Give every line from the entries that contains "More".

[Rows from a 3D scene dataset]
::::

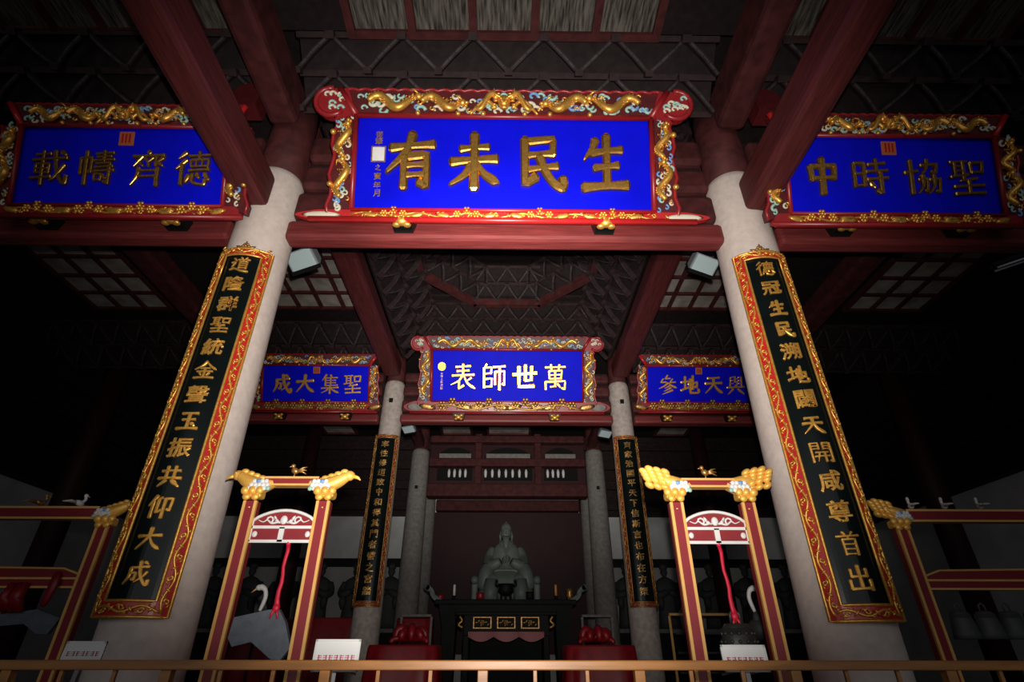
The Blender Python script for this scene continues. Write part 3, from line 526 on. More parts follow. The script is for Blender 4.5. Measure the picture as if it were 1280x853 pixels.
# ================================================================== PLAQUES
def band(mb_clouds, L, h, dens, y=0):
    n = int(L / h * dens)
    for k in range(n):
        cloud_curl(mb_clouds, (k + random.uniform(.15, .85)) * L / n, h * random.uniform(.16, .84), h * random.uniform(.13, .21), random.choice((0, 0, 1, 2, 2)), random.choice((-1, 1)))
def plaque(label, loc, tilt, Wd, Ht, fs, ft, fb, chars, csz, cy, xs, ears, gold, bgold, seal, frame_m, sc=1., sig=False, bold=.045):
    t = empty('inscribed_plaque', loc, (tilt, 0, 0)); tag(t, label, 'plaque', None, 'thing')
    m = MB(); m.box(-Wd / 2, Wd / 2, -.02, .05, 0, Ht, 0); m.build('board', BLUE, t)
    rim = .035 * sc
    def carve(parent, M, fn_g, fn_c):
        g = MB(); fn_g(g)
        if g.v: g.xf(M); g.build('dragon_carving' if fn_c else 'flower_carving', bgold if not fn_c else gold, parent)
        if fn_c:
            c = MB(); fn_c(c); c.xf(M); c.build('cloud_carving', [TEAL, SKYBLUE, CREAM], parent)
    # top
    m = MB(); a = Wd / 2 + .05; m.prism([(-a, Ht), (a, Ht), (a + .12 * sc, Ht + ft), (-a - .12 * sc, Ht + ft)], -.05, .05, 1)
    m.tube([(-a, -.06, Ht + .0), (a, -.06, Ht + .0)], rim, 6)
    nn = 24; m.tube([(-a - .1 * sc + (2 * a + .2 * sc) * k / (nn * 4), -.05, Ht + ft + .02 * sc * abs(math.sin(math.pi * k / 4))) for k in range(nn * 4 + 1)], rim * .6, 5)
    top = m.build('top_frame', [frame_m, DEEP], t)
    def gd(g):
        dragon_face(g, 0, ft * .5, ft * 1.0)
        for s in (-1, 1):
            dragon(g, s * Wd * .46, s * Wd * .30, ft * .05, ft * .9, 1.2); dragon(g, s * Wd * .28, s * Wd * .15, ft * .05, ft * .9, 1.0)
            for k in range(9): cloud_curl(g, s * Wd * (.12 + .042 * k), ft * (.22 + .58 * (k * .37 % 1)), ft * .11, 0, s, .03)
            g.ball((s * Wd * .155, -.06, ft * .02), .03 * sc); g.ball((s * Wd * .29, -.06, ft * .02), .03 * sc); g.ball((s * Wd * .07, -.07, ft * .0), .032 * sc)
    carve(top, Matrix.Translation((0, -.05, Ht)), gd, lambda c: band(c.xf(Matrix.Identity(4)) or c, Wd, ft, 7) or c.xf(Matrix.Translation((-Wd / 2, 0, 0))))
    # sides
    for s in (-1, 1):
        m = MB(); x0 = s * Wd / 2; n = 10
        outer = [(s * (Wd / 2 + fs * (.95 + .10 * math.sin(k * 1.9)) + .03 * sc * (1 - k / n)), -fb * .6 + (Ht + fb * .6) * k / n) for k in range(n + 1)]
        m.prism([(x0, 0), (x0, Ht)] + outer[::-1], -.05, .05, 1); m.tube([(x0, -.06, 0), (x0, -.06, Ht)], rim, 6); m.tube([(p[0], -.05, p[1]) for p in outer], rim * .7, 6)
        sd = m.build('side_frame', [frame_m, DEEP], t)
        def gs(g):
            dragon(g, .12 * Ht, .50 * Ht, -fs * .48, fs * .96, 1.0); dragon(g, .56 * Ht, .88 * Ht, -fs * .48, fs * .96, .9)
            for k in range(5): cloud_curl(g, Ht * (.1 + .2 * k), fs * (-.3 + .6 * (k * .37 % 1)), fs * .12, 0, s, .03)
            g.ball((.25 * Ht, -.05, -s * fs * .48), .035 * sc); g.ball((.8 * Ht, -.05, -s * fs * .48), .035 * sc)
        M = Matrix.Translation((s * (Wd / 2 + fs * .5), -.05, 0)) @ Matrix.Rotation(R_(-90), 4, 'Y')
        def cs(c): band(c, Ht, fs, 7); c.xf(Matrix.Translation((0, 0, -fs * .5)))
        carve(sd, M, gs, cs)
        # mitre bar and scrolled ear
        m = MB(); m.tube([(s * Wd / 2, -.07, Ht), (s * (Wd / 2 + .20 * sc), -.07, Ht + ft)], rim * 1.3, 6)
        if ears:
            r = .175 * sc; ce = (Wd / 2 + fs + .05 * sc, Ht + ft - r)
            arc = [(s * (ce[0] + r * math.cos(R_(q))), ce[1] + r * math.sin(R_(q))) for q in range(100, -141, -20)]
            m.prism([(s * Wd / 2, Ht), (s * (Wd / 2 + .1 * sc), Ht + ft)] + arc + [(s * (Wd / 2 + fs), Ht * .93)], -.085, .04)
            m.tube([(p[0], -.09, p[1]) for p in arc], rim * .9, 6)
            e = m.build('corner_scroll', frame_m, t)
            c = MB()
            for k in range(9): cloud_curl(c, s * (ce[0] + random.uniform(-.13, .1) * sc), ce[1] + random.uniform(-.11, .1) * sc, .05 * sc, random.choice((0, 2, 2)), 1, .09)
            c.build('cloud_carving', [TEAL, SKYBLUE, CREAM], e)
        else: m.build('corner_bar', RED_LAC, t)
    # bottom
    m = MB(); a = Wd / 2 + fs + (.22 if ears else .0) * sc; k = 8
    ends = [(a - .1 + .12 * math.sin(math.pi * i / k) * (2.2 if ears else .4), -fb * (1 - i / k)) for i in range(k + 1)]
    poly = [(-x, z) for x, z in ends][::1] + [(x, z) for x, z in ends[::-1]]
    m.prism(poly, -.06, .04); m.tube([(-a, -.075, -fb), (a, -.075, -fb)], rim * 1.1, 6); m.tube([(-Wd / 2, -.07, 0), (Wd / 2, -.07, 0)], rim * .7, 6)
    bt = m.build('bottom_frame', RED_LAC if sc >= .99 else frame_m, t)
    def gb(g):
        for k in range(4):
            u = Wd * (-.36 + .24 * k)
            for j in range(3): flower(g, u + (j - 1) * fb * .9, -fb * .35 + fb * .3 * (j == 1), fb * .42)
            leaf(g, u + fb * 2.2, -fb * .5, fb * .8, .2); leaf(g, u - fb * 2.2, -fb * .5, fb * .8, -.2)
        L = Wd; v = MB(); vine(v, L, fb * .8, fb * 5); v.xf(Matrix.Translation((-L / 2, 0, -fb * .9))); g.join(v)
    carve(bt, Matrix.Translation((0, -.06, 0)), gb, None)
    if ears:
        for s in (-1, 1):
            m = MB(); m.ball((s * (a - .13 * sc), -.06, -fb * .5), (.22 * sc, .015, fb * .32)); m.build('cloud_tip', CREAM if sc > .99 else STONE_GREY, bt)
    # writing
    for ch, x in zip(chars, xs):
        g = glyph(ch, .10, bold); g.xf(Matrix.Translation((x, -.02, cy)) @ Matrix.Diagonal((csz, csz * .9, csz * (1.13 if sig == 'front' else 1.0), 1))); g.build('character', GOLD if loc[1] > 10 and not ears else GILT, t)
    if seal:
        m = MB(); m.box(-.085, .085, -.035, -.02, Ht * .77, Ht * .77 + .17, 0, .008)
        for i in range(3): m.box(-.05 + .04 * i, -.03 + .04 * i, -.04, -.035, Ht * .77 + .03, Ht * .77 + .14, 1)
        m.build('seal', [mat('orange_seal', (.50, .13, .04), .5), RED_LAC], t)
    if sig == 'front':
        m = MB(); x = -Wd / 2 + .27
        m.box(x - .07, x + .07, -.03, -.02, .62, .79, 0, .004); m.box(x - .085, x + .085, -.026, -.02, .605, .805, 1, .003); m.build('seal', [WHITE, GOLD_OLD], t)
        for ch, z, sz in (('御', .97, .11), ('筆', .87, .09), ('之', .54, .07), ('寶', .43, .085), ('年', .32, .085), ('月', .22, .085)):
            g = glyph(ch, .06, .02); g.xf(Matrix.Translation((x, -.02, z)) @ Matrix.Scale(sz, 4)); g.build('small_character', GOLD_OLD, t)
    elif sig == 'inner':
        m = MB(); x = -Wd / 2 + .25; k = 12
        m.prism([(x + .105 * math.cos(R_(30 * i)) * (1.0 if i % 3 else .92), .87 + .11 * math.sin(R_(30 * i))) for i in range(k)], -.03, -.02); m.build('seal', GOLD, t)
        for i in range(6):
            g = glyph('御筆之年月日'[i], .06, .02); g.xf(Matrix.Translation((x, -.02, .70 - .075 * i)) @ Matrix.Scale(.062, 4)); g.build('small_character', GOLD_OLD, t)
    return t
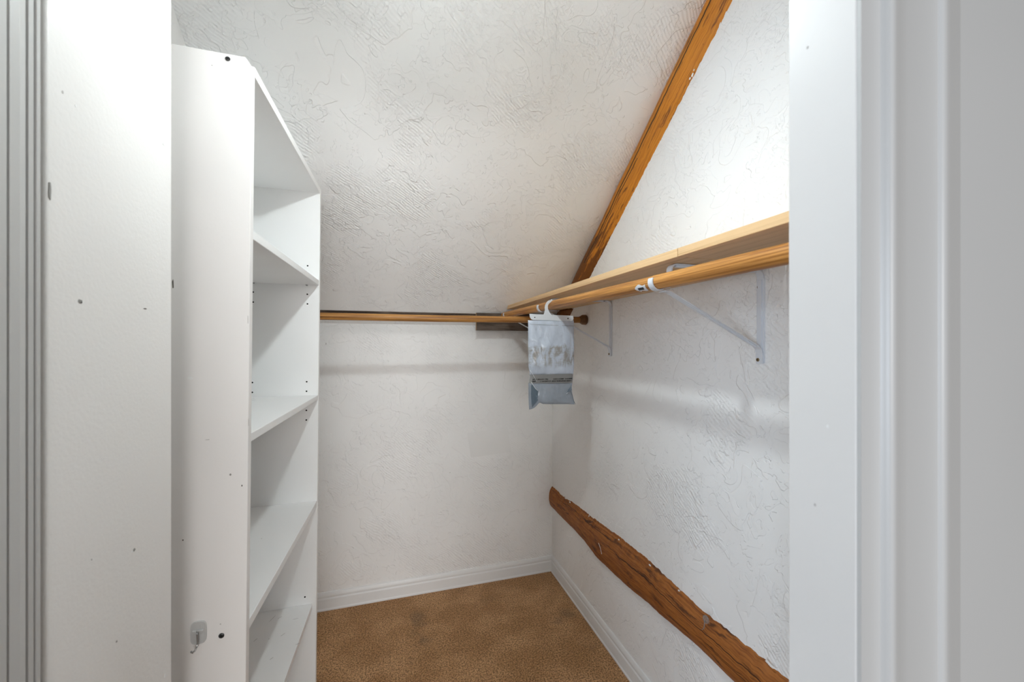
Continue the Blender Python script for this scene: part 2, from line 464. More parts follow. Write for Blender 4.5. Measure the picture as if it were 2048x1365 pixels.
jamb = MB().box(XJ, XJ + 0.018, YN0, YN1, 0, 2.05).box(XS - 0.03, XJ + 0.018, YN0, YN1, 2.03, 2.05).build('trim_1', 'trim', bevel=0.0012)
tag(jamb, 'smooth white door jamb reveal in the right foreground', 'door jamb', kind='structure')
for i, (u, v) in enumerate([(1615, 95), (1655, 853), (1630, 1010)]):
    a = (u - 1024) / FPX; dx, dy = SN + a * CS, CS - a * SN; k = XJ / dx
    chip('nick', jamb, (XJ, dy * k, EYE - (v - V0) / FPX * k), 'x-', .0022, .0035, 'grime' if i != 1 else 'dentlight', 40 + i, 0.0003)

prof = [(.3605, 0), (.3605, .003), (.3650, .0031), (.3698, .0035), (.3750, .0039), (.3790, .0050), (.3805, .0075), (.3813, .0100), (.3832, .0114), (.3861, .0116), (.3911, .0105), (.3991, .0086), (.407, .0078), (.4207, .0076),
        (.4384, .0076), (.4440, .0085), (.4452, .0103), (.447, .0115), (.4519, .0113), (.4598, .0095), (.4706, .0068), (.4838, .0040), (.4838, 0)]
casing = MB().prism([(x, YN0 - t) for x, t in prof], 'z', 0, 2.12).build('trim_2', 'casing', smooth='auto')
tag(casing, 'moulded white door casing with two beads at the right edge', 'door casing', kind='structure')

# left side of the opening: grooved stop moulding, then a short painted return wall
yy = lambda q: -XS / q
g = 0.0035
lp = [(XS - 0.15, 0.30), (XS, 0.30), (XS, yy(.688)), (XS - g, yy(.6868)), (XS - g, yy(.6850)), (XS, yy(.6838)), (XS + .0015, yy(.672)), (XS, yy(.661)), (XS - g, yy(.6595)), (XS - g, yy(.6580)), (XS, yy(.6565)),
      (XS + .0004, yy(.650)), (XS - .002, yy(.6488)), (XS - .002, yy(.6478)), (XS + .0012, yy(.6468)), (XS + .0012, yy(.6415)), (XS - .003, yy(.6405)), (XS - .15, yy(.6405))]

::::

**Written answer**
The Blender Python script for this scene continues. Write part 3, from line 526 on. More parts follow. The script is for Blender 4.5. Measure the picture as if it were 1280x853 pixels.
Continue the Blender Python script for this scene: part 2, from line 464. More parts follow. Write for Blender 4.5. Measure the picture as if it were 2048x1365 pixels.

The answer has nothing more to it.